Jetstar faces ACCC court action over drip price claims

AVALON Airport sole carrier Jetstar faces allegations of deceptive conduct and false representation with its discount airfares.

The Australian Competition and Consumer Commission had instituted Federal Court action against the Qantas discount line, and Virgin Australia Airlines as well.

The ACCC is alleging that Jetstar and Virgin each made representations on their websites and mobile sites that certain domestic airfares were available for purchase at specific prices, when in fact those prices were only available if payment was made using particular methods.

Known as drip-pricing,  the practice involves advertising a headline price at the beginning of an online purchasing process with additional fees and charges, which may be unavoidable for consumers, then incrementally disclosed or ‘dripped’.

This can result in consumers paying a higher price than the advertised price or spending more than they realise.

The ACCC action comes six months after Jetstar was granted a $5.5 million taxpayer bailout to stay at Avalon Airport for the next year.

Jetstar’s latest problems reflect wider problems at Avalon, where 800 Qantas maintenance jobs were recently lost and where a State Government commitment to spend $50 million on a rail link to the airport has gone begging.

Jetstar recently cut its flights from Avalon to Brisbane and its Geelong patronage has tumbled from 60 to 20 per cent of total passenger traffic.

Despite efforts by business leaders to exhort Geelong residents to use it or lose it, Jetstar faces ongoing complaints about a lack of available flights and cancellations.

Jetstar’s Australia and New Zealand CEO David Hall this week echoed those calls  at a business meeting in Geelong this week.

The ACCC has alleged that both Jetstar and Virgin Australiua failed to adequately disclose an additional booking and service fee. In particular, it has alleged that:

Jetstar charged a booking and service fee of $8.50 per passenger, per domestic flight if payment was made by a credit card (other than a Jetstar branded credit card) or PayPal; and

Virgin charged a booking and service Fee of $7.70 per passenger, per booking if payment was made by a credit or debit card or PayPal.

The ACCC alleged these fees applied to the substantial majority of online bookings and should have been disclosed upfront and prominently with or within headline prices.  While both airlines made some adjustments to the disclosure of these fees during the period of the ACCC’s investigation, the ACCC remains concerned with these pricing practices.

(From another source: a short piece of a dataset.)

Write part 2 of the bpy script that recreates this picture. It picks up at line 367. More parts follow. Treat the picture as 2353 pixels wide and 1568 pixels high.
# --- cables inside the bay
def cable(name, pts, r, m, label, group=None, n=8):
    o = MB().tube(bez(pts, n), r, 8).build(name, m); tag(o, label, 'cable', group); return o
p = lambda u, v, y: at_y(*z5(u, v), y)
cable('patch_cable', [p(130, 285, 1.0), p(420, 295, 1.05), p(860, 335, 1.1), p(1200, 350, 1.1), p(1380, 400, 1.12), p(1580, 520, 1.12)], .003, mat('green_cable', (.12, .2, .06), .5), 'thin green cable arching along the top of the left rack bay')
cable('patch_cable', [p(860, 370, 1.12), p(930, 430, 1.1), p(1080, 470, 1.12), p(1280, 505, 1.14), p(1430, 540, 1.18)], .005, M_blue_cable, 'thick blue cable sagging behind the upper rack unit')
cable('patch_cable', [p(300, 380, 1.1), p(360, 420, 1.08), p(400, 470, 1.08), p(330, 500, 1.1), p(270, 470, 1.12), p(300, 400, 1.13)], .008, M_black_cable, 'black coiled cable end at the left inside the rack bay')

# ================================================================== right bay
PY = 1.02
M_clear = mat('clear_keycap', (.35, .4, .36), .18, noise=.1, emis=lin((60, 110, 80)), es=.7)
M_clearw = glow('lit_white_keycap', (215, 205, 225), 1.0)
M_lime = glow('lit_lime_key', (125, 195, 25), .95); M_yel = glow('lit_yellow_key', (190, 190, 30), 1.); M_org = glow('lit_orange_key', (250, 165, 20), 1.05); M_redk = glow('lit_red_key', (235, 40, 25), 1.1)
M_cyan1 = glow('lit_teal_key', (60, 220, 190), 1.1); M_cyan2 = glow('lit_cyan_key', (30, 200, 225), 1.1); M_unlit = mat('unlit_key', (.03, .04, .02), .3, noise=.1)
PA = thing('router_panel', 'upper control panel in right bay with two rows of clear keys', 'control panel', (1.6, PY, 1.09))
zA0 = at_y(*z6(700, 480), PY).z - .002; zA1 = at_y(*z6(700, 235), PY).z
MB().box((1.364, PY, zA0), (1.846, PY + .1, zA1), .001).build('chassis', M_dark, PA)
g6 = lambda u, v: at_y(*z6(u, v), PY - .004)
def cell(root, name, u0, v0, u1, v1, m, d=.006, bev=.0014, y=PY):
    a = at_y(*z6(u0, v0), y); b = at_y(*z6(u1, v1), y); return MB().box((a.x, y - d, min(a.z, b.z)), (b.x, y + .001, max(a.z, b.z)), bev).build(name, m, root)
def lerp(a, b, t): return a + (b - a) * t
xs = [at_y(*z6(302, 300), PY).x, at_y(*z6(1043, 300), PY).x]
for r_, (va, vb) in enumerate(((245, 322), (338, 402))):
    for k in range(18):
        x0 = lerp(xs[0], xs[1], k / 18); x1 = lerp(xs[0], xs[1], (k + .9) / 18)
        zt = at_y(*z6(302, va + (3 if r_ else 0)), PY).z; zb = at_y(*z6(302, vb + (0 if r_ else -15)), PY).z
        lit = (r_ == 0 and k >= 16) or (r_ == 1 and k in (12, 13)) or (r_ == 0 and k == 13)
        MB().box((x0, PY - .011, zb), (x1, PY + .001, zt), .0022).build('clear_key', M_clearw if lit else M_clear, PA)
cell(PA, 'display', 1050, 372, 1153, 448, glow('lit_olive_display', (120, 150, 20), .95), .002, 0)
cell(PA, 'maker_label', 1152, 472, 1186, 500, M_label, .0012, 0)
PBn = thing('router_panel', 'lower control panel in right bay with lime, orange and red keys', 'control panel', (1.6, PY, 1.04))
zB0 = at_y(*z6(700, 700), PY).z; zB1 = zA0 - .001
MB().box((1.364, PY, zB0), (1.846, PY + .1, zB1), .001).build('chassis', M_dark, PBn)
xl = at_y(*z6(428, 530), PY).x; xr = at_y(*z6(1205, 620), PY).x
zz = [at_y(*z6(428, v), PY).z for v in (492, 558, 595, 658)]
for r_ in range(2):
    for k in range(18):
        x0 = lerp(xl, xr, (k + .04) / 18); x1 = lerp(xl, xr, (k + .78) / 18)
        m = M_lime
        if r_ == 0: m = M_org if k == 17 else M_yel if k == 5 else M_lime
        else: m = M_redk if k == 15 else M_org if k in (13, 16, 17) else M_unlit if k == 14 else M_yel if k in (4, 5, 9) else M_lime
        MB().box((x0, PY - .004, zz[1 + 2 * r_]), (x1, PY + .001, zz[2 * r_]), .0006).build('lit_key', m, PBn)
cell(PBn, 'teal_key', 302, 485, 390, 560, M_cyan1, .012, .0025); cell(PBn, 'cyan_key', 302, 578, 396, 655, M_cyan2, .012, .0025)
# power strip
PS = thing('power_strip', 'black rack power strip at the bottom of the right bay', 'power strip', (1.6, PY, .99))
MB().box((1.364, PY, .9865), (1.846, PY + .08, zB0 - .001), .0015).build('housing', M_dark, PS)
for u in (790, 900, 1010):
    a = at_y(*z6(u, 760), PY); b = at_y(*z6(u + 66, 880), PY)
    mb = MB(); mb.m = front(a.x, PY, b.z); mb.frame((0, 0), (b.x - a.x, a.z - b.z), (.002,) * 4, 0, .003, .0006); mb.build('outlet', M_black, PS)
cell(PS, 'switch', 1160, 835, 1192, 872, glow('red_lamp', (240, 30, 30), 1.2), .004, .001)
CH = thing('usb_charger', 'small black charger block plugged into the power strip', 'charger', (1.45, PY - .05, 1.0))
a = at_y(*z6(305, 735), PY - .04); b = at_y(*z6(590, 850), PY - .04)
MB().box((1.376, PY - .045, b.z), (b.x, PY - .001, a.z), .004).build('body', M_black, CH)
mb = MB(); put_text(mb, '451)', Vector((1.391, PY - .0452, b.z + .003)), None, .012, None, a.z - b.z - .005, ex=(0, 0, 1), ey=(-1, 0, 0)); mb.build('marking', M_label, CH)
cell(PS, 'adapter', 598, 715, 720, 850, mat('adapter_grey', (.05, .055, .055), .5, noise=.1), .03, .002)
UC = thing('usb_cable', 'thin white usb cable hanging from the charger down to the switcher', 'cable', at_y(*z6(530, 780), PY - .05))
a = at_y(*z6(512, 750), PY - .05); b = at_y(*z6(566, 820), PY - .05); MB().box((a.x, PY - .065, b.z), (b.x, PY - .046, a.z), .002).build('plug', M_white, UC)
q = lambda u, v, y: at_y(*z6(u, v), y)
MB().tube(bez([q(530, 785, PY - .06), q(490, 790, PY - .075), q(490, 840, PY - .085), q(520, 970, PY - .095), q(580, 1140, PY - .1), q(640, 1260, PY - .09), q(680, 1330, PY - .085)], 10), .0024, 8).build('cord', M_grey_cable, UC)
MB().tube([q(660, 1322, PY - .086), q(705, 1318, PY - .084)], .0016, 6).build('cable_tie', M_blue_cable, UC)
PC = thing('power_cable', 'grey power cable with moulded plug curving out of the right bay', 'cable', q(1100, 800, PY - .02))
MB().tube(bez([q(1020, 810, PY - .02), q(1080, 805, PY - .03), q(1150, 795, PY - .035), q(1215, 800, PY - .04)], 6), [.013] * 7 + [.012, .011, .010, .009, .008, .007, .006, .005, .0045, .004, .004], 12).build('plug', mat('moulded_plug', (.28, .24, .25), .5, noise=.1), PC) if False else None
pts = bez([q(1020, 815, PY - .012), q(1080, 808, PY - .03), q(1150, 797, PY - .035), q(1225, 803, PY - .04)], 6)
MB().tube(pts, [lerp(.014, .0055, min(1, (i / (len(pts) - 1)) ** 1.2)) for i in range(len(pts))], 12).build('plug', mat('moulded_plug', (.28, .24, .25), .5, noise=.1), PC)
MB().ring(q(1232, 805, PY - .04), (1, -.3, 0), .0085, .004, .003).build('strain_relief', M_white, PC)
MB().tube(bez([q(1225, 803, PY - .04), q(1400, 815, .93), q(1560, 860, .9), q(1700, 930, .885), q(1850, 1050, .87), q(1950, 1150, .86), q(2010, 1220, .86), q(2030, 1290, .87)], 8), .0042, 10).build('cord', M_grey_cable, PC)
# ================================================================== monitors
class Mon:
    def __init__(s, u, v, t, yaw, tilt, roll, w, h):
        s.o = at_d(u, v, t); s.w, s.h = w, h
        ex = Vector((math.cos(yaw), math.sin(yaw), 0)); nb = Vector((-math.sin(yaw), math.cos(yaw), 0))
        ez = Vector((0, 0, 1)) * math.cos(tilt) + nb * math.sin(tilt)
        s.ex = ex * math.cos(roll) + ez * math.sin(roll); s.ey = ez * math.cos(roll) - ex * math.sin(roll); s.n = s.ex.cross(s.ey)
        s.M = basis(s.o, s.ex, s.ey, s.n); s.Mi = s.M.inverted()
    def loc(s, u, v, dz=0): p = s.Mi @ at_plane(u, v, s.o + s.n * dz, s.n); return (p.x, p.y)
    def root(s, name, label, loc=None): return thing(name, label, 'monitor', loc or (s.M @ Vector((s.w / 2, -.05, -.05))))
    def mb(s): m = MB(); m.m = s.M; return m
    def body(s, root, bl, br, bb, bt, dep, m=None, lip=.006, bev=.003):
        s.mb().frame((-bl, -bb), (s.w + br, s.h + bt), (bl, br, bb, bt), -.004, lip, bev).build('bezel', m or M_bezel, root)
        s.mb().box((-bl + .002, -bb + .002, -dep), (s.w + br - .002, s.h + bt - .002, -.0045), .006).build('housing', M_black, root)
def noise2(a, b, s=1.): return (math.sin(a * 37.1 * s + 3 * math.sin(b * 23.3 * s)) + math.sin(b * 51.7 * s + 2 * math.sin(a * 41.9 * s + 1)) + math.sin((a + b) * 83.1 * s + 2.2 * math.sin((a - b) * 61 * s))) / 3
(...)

“The ACCC is concerned about advertising that draws consumers into an online purchase process but fails to provide sufficient upfront disclosure of additional fees and charges that are likely to apply,” ACCC chairman Rod Sims said.

“Drip pricing practices, such as those alleged by the ACCC in these proceedings, have the potential to cause both competition and consumer detriment. Not only can this practice lead to consumers potentially being misled, it may also make it difficult for businesses with more transparent pricing practices to compete on a level playing field.  The ACCC continues to investigate businesses in other industries in relation to their practices of incremental disclosure of fees and charges,” Mr Sims said.

In the ACCC Compliance and Enforcement Policy for 2014, the ACCC announced that it was giving priority consideration to emerging consumer issues in the online marketplace, particularly those associated with drip pricing.

The ACCC is seeking pecuniary penalties, declarations, injunctions, corrective advertising and costs against each airline.